* **Task**
Set out each line from the following listing that includes the word "scene".

= = =

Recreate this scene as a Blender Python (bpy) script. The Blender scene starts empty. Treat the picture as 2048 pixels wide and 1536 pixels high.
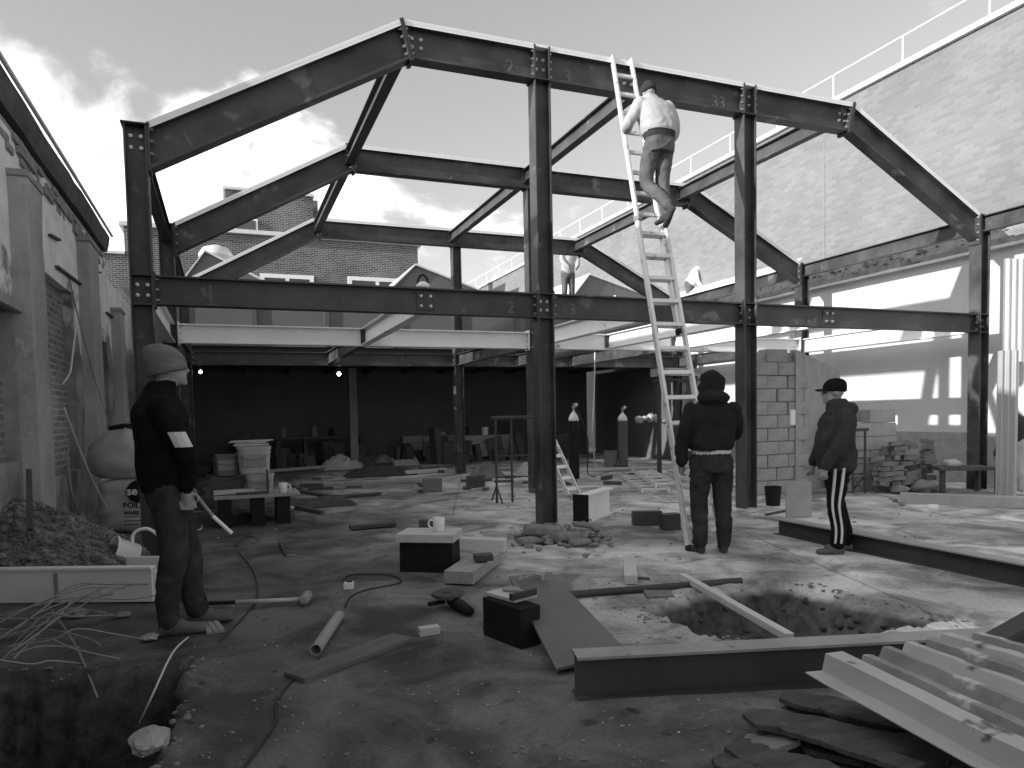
import bpy, bmesh, math, random
from mathutils import Vector, Matrix, noise
from mathutils.bvhtree import BVHTree
random.seed(7)
SC = bpy.context.scene
COL = SC.collection
# ------------------------------------------------------------------ camera
CAM = Vector((0, 0, 1.32))
YAW, PITCH, ROLL = 0.3650, -0.0496, -0.0205
FPX, PCX, PCY = 1404.28, 991.18, 900.08          # focal length and principal point, in 2048 x 1536 units
FWD = Vector((math.sin(YAW)*math.cos(PITCH), math.cos(YAW)*math.cos(PITCH), math.sin(PITCH)))
_r = Vector((math.cos(YAW), -math.sin(YAW), 0)); _u = _r.cross(FWD)
RGT = _r*math.cos(ROLL) + _u*math.sin(ROLL)
UPV = -_r*math.sin(ROLL) + _u*math.cos(ROLL)
cam = bpy.data.cameras.new('camera'); cam_o = bpy.data.objects.new('camera', cam); COL.objects.link(cam_o)
cam.sensor_fit = 'HORIZONTAL'; cam.sensor_width = 36.0; cam.lens = FPX/2048*36
cam.shift_x = (1024-PCX)/2048; cam.shift_y = (PCY-768)/2048
cam.clip_start = 0.05; cam.clip_end = 3000
M = Matrix((RGT, UPV, -FWD)).transposed().to_4x4(); M.translation = CAM
cam_o.matrix_world = M
SC.camera = cam_o
# ------------------------------------------------------------------ light
SUN_A, SUN_E = math.radians(8), math.radians(18.2)      # travels towards +X, a little towards +Y
SDIR = Vector((math.cos(SUN_E)*math.cos(SUN_A), math.cos(SUN_E)*math.sin(SUN_A), -math.sin(SUN_E)))
sl = bpy.data.lights.new('sun', 'SUN'); sl.energy = 3.6; sl.angle = math.radians(0.5); sl.color = (1, .99, .97)
so = bpy.data.objects.new('sun', sl); COL.objects.link(so); so.rotation_euler = SDIR.to_track_quat('-Z', 'Y').to_euler()
so.location = (-20, 0, 20)
W = bpy.data.worlds.new('World'); SC.world = W; W.use_nodes = True
def world():
    nt = W.node_tree; N = nt.nodes; L = nt.links; N.clear()
    out = N.new('ShaderNodeOutputWorld'); bg = N.new('ShaderNodeBackground'); bg.inputs[1].default_value = 1.0
    sky = N.new('ShaderNodeTexSky'); sky.sky_type = 'NISHITA'; sky.sun_disc = False
    sky.sun_elevation = SUN_E; sky.sun_rotation = math.atan2(-SDIR.x, -SDIR.y)
    sky.dust_density = 1.6; sky.air_density = 1.0
    bw = N.new('ShaderNodeRGBToBW'); L.new(sky.outputs[0], bw.inputs[0])
    def mth(op, a, b=None, c=None, clamp=False):
        n = N.new('ShaderNodeMath'); n.operation = op; n.use_clamp = clamp
        for i, v in enumerate((a, b, c)):
            if v is None: continue
            if isinstance(v, (int, float)): n.inputs[i].default_value = v
            else: L.new(v, n.inputs[i])
        return n.outputs[0]
    base = mth('MULTIPLY', bw.outputs[0], SKY_STR)
    base = mth('ADD', base, 0.07)
    tc = N.new('ShaderNodeTexCoord'); sep = N.new('ShaderNodeSeparateXYZ'); L.new(tc.outputs['Generated'], sep.inputs[0])
    zz = mth('ADD', mth('MAXIMUM', sep.outputs[2], 0.0), 0.32)
    cmb = N.new('ShaderNodeCombineXYZ')
    L.new(mth('DIVIDE', sep.outputs[0], zz), cmb.inputs[0]); L.new(mth('DIVIDE', sep.outputs[1], zz), cmb.inputs[1])
    cmb.inputs[2].default_value = CLOUD_SEED
    n1 = N.new('ShaderNodeTexNoise'); n1.inputs['Scale'].default_value = 2.3; n1.inputs['Detail'].default_value = 8
    n1.inputs['Roughness'].default_value = .56; n1.inputs['Distortion'].default_value = .35; L.new(cmb.outputs[0], n1.inputs[0])
    # low bank of bright cumulus, extended over the unseen sunny side for fill light
    dot = N.new('ShaderNodeVectorMath'); dot.operation = 'DOT_PRODUCT'; L.new(tc.outputs['Generated'], dot.inputs[0])
    dot.inputs[1].default_value = CLOUD_DIR
    bank = N.new('ShaderNodeMapRange'); bank.interpolation_type = 'SMOOTHSTEP'; L.new(dot.outputs['Value'], bank.inputs[0])
    bank.inputs[1].default_value = -.35; bank.inputs[2].default_value = .75; bank.inputs[3].default_value = -.10; bank.inputs[4].default_value = .25
    low = N.new('ShaderNodeMapRange'); L.new(sep.outputs[2], low.inputs[0])
    low.inputs[1].default_value = 0; low.inputs[2].default_value = .5; low.inputs[3].default_value = .13; low.inputs[4].default_value = -.12
    v = mth('ADD', mth('ADD', n1.outputs[0], bank.outputs[0]), low.outputs[0])
    mask = N.new('ShaderNodeMapRange'); mask.interpolation_type = 'SMOOTHSTEP'; L.new(v, mask.inputs[0])
    mask.inputs[1].default_value = .49; mask.inputs[2].default_value = .68; mask.inputs[3].default_value = 0; mask.inputs[4].default_value = 1
    inv = mth('SUBTRACT', 1.0, mask.outputs[0])
    val = mth('ADD', mth('MULTIPLY', base, inv), mth('MULTIPLY', mask.outputs[0], 1.3))
    cc = N.new('ShaderNodeCombineColor'); 
    for i in range(3): L.new(val, cc.inputs[i])
    L.new(cc.outputs[0], bg.inputs[0]); L.new(bg.outputs[0], out.inputs[0])
SKY_STR = 0.15; CLOUD_SEED = 14.3; CLOUD_DIR = (-0.985, 0.12, 0.12)
world()
SC.view_settings.view_transform = 'Standard'; SC.view_settings.look = 'None'
SC.view_settings.exposure = 0.65; SC.view_settings.gamma = 1.0
SC.cycles.use_denoising = True
SC.cycles.max_bounces = 6; SC.cycles.diffuse_bounces = 3; SC.cycles.glossy_bounces = 2

# ------------------------------------------------------------------ from the lens to the place
def ray(px, py): return FWD + RGT*((px-PCX)/FPX) - UPV*((py-PCY)/FPX)
def G(px, py, z=0.0): d = ray(px, py); return CAM + d*((z-CAM.z)/d.z)
def oY(px, py, Y): d = ray(px, py); return CAM + d*(Y/d.y)
def oX(px, py, X): d = ray(px, py); return CAM + d*(X/d.x)
def V(*a): return Vector(a)

# ------------------------------------------------------------------ materials (all neutral: the picture is black and white)
MATS = {}
def mat(name, c, c2=None, scale=4.0, rough=.8, bump=0.0, bscale=None, metal=0.0, spec=.3, detail=6, speck=None, stretch=None, rough2=None, contrast=.25, emit=None):
    if name in MATS: return MATS[name]
    m = bpy.data.materials.new(name); m.use_nodes = True; MATS[name] = m
    nt = m.node_tree; N = nt.nodes; L = nt.links; b = N['Principled BSDF']
    b.inputs['Roughness'].default_value = rough; b.inputs['Metallic'].default_value = metal
    b.inputs['Specular IOR Level'].default_value = spec
    if emit:
        b.inputs['Emission Color'].default_value = (1, 1, 1, 1); b.inputs['Emission Strength'].default_value = emit
    g = lambda v: (v, v, v, 1)
    if c2 is None: c2 = c*.8
    tc = N.new('ShaderNodeTexCoord'); src = tc.outputs['Object']
    if stretch:
        mp = N.new('ShaderNodeMapping'); mp.inputs['Scale'].default_value = stretch; L.new(src, mp.inputs[0]); src = mp.outputs[0]
    n = N.new('ShaderNodeTexNoise'); n.inputs['Scale'].default_value = scale; n.inputs['Detail'].default_value = detail
    n.inputs['Roughness'].default_value = .62; L.new(src, n.inputs[0])
    r = N.new('ShaderNodeValToRGB'); L.new(n.outputs[0], r.inputs[0])
    r.color_ramp.elements[0].position = .5-contrast; r.color_ramp.elements[0].color = g(c2)
    r.color_ramp.elements[1].position = .5+contrast; r.color_ramp.elements[1].color = g(c)
    col = r.outputs[0]
    if speck:
        n2 = N.new('ShaderNodeTexNoise'); n2.inputs['Scale'].default_value = speck[0]; n2.inputs['Detail'].default_value = 4; L.new(src, n2.inputs[0])
        mr = N.new('ShaderNodeMapRange'); L.new(n2.outputs[0], mr.inputs[0]); mr.inputs[1].default_value = speck[1]; mr.inputs[2].default_value = speck[1]+.06
        mx = N.new('ShaderNodeMix'); mx.data_type = 'RGBA'; L.new(mr.outputs[0], mx.inputs[0]); L.new(col, mx.inputs[6]); mx.inputs[7].default_value = g(speck[2]); col = mx.outputs[2]
    L.new(col, b.inputs['Base Color'])
    if rough2 is not None:
        mr = N.new('ShaderNodeMapRange'); L.new(n.outputs[0], mr.inputs[0]); mr.inputs[1].default_value = .35; mr.inputs[2].default_value = .65
        mr.inputs[3].default_value = rough2; mr.inputs[4].default_value = rough; L.new(mr.outputs[0], b.inputs['Roughness'])
    if bump:
        n3 = N.new('ShaderNodeTexNoise'); n3.inputs['Scale'].default_value = bscale or scale*5; n3.inputs['Detail'].default_value = 5; L.new(src, n3.inputs[0])
        bp = N.new('ShaderNodeBump'); bp.inputs['Strength'].default_value = bump; bp.inputs['Distance'].default_value = .02
        L.new(n3.outputs[0], bp.inputs['Height']); L.new(bp.outputs[0], b.inputs['Normal'])
    return m
def brickmat(name, c1, c2, mortar, bw=.225, bh=.075, plane='YZ', msize=.012, rough=.9, var=.5):
    m = bpy.data.materials.new(name); m.use_nodes = True; MATS[name] = m
    nt = m.node_tree; N = nt.nodes; L = nt.links; b = N['Principled BSDF']; b.inputs['Roughness'].default_value = rough
    b.inputs['Specular IOR Level'].default_value = .15
    g = lambda v: (v, v, v, 1)
    tc = N.new('ShaderNodeTexCoord'); s = N.new('ShaderNodeSeparateXYZ'); L.new(tc.outputs['Object'], s.inputs[0]); cb = N.new('ShaderNodeCombineXYZ')
    L.new(s.outputs['XYZ'.index(plane[0])], cb.inputs[0]); L.new(s.outputs['XYZ'.index(plane[1])], cb.inputs[1])
    br = N.new('ShaderNodeTexBrick'); L.new(cb.outputs[0], br.inputs[0])
    br.inputs['Color1'].default_value = g(c1); br.inputs['Color2'].default_value = g(c2); br.inputs['Mortar'].default_value = g(mortar)
    br.inputs['Scale'].default_value = 1; br.inputs['Mortar Size'].default_value = msize; br.inputs['Mortar Smooth'].default_value = .3
    br.inputs['Brick Width'].default_value = bw; br.inputs['Row Height'].default_value = bh; br.inputs['Bias'].default_value = 0
    n = N.new('ShaderNodeTexNoise'); n.inputs['Scale'].default_value = .7; n.inputs['Detail'].default_value = 7; L.new(tc.outputs['Object'], n.inputs[0])
    mr = N.new('ShaderNodeMapRange'); L.new(n.outputs[0], mr.inputs[0]); mr.inputs[1].default_value = .3; mr.inputs[2].default_value = .7; mr.inputs[3].default_value = 1-var; mr.inputs[4].default_value = 1+var*.4
    mx = N.new('ShaderNodeMix'); mx.data_type = 'RGBA'; mx.blend_type = 'MULTIPLY'; mx.inputs[0].default_value = 1; L.new(br.outputs[0], mx.inputs[6]); L.new(mr.outputs[0], mx.inputs[7])
    L.new(mx.outputs[2], b.inputs['Base Color'])
    bp = N.new('ShaderNodeBump'); bp.inputs['Strength'].default_value = .6; bp.inputs['Distance'].default_value = .01; bp.invert = True
    L.new(br.outputs['Fac'], bp.inputs['Height']); L.new(bp.outputs[0], b.inputs['Normal'])
    return m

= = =

* **Expected answer**
Recreate this scene as a Blender Python (bpy) script. The Blender scene starts empty. Treat the picture as 2048 pixels wide and 1536 pixels high.
SC = bpy.context.scene